Business Irish

Wednesday 20 September 2017

Small firms 'fear economic outlook'

ISME chief calls on Government to stimulate sector with jobs strategy

ISME chief Mark Fielding: 'need for cost containment'
ISME chief Mark Fielding: 'need for cost containment'
Peter Flanagan

Peter Flanagan

CONFIDENCE among small and medium enterprises (SMEs) fell back during the second quarter of the year as uncertainty about the future economic climate returned to haunt business.



The latest business trends survey from small firms trade group ISME shows confidence slipped 9pc between April and June, while expectations for their business fell by 11pc and back into negative territory. Confidence in the business environment fell 8pc.

The slump is a blow to the sector and comes after a survey had shown significant improvement in the SME sector during the first three months of the year.

Export expectations slid 9pc but remain largely positive.
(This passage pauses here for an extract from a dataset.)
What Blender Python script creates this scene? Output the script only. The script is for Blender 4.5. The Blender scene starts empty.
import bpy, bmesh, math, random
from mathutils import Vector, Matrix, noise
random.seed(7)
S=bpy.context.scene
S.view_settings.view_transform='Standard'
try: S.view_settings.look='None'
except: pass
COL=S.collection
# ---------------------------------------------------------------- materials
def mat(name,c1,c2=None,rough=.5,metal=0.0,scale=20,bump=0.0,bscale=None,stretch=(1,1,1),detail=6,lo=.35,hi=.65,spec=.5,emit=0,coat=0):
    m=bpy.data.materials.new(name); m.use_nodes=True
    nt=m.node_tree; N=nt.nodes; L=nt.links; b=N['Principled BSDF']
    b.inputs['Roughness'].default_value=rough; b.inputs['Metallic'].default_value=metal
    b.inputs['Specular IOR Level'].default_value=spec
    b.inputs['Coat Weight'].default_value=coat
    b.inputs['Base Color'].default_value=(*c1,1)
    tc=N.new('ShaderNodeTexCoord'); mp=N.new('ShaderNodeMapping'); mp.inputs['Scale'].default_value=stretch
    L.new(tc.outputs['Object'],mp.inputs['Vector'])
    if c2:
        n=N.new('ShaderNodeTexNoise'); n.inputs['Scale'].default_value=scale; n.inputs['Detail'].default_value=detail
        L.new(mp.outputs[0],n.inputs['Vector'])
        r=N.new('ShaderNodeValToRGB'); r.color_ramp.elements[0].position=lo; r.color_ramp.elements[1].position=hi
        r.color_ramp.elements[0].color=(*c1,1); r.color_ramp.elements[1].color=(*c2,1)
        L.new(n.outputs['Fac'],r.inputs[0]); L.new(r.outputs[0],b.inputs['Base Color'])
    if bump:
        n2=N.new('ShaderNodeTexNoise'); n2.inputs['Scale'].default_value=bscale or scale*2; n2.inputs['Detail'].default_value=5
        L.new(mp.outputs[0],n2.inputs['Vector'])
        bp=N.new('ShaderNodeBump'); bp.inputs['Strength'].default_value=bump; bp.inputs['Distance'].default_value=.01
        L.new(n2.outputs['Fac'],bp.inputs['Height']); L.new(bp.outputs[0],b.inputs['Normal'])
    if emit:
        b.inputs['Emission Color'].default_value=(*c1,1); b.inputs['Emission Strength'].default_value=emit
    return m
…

Overall the results highlight the dependence on exports as a potential recovery area for the SME sector, with sales expectations ticking up 3pc.

ISME chief executive Mark Fielding said the results "highlighted the importance and the need for unrelenting attention to cost containment and growth strategies, both at firm level and also at government level".

He went on to call for the State to outline a number of measures to stimulate the industry.

"The Government must set out a clear path to recovery through a jobs strategy, the key to growth.

"Economic uncertainty continues to be the issue of most concern to SMEs and owner managers are less confident about the future and the Government's ability to deal with the economic situation.

"Structural reform should be the cornerstone of policy given that the government has few macro-policy instruments on which to draw.

"Addressing the key inhibitors to economic recovery, such as access to credit, late payments, rising costs of energy, rates, rents and red tape, is fundamental to growing Ireland's domestic and international trade," added Mr Fielding.

Economic uncertainty rose by 10pc for the 700 firms who responded to the survey, and current investment levels slumped 12pc.

"Government-influenced costs need to be curtailed and benchmarked against our international competitors," Mr Fielding added.

"The survey shows that owner managers will respond to any upturn in demand as expectations for exports remain above 50pc despite our higher cost-base. The second half of the year will be a vital test period for the current administration and its ability to sort out the economic mess we have faced over the last few years."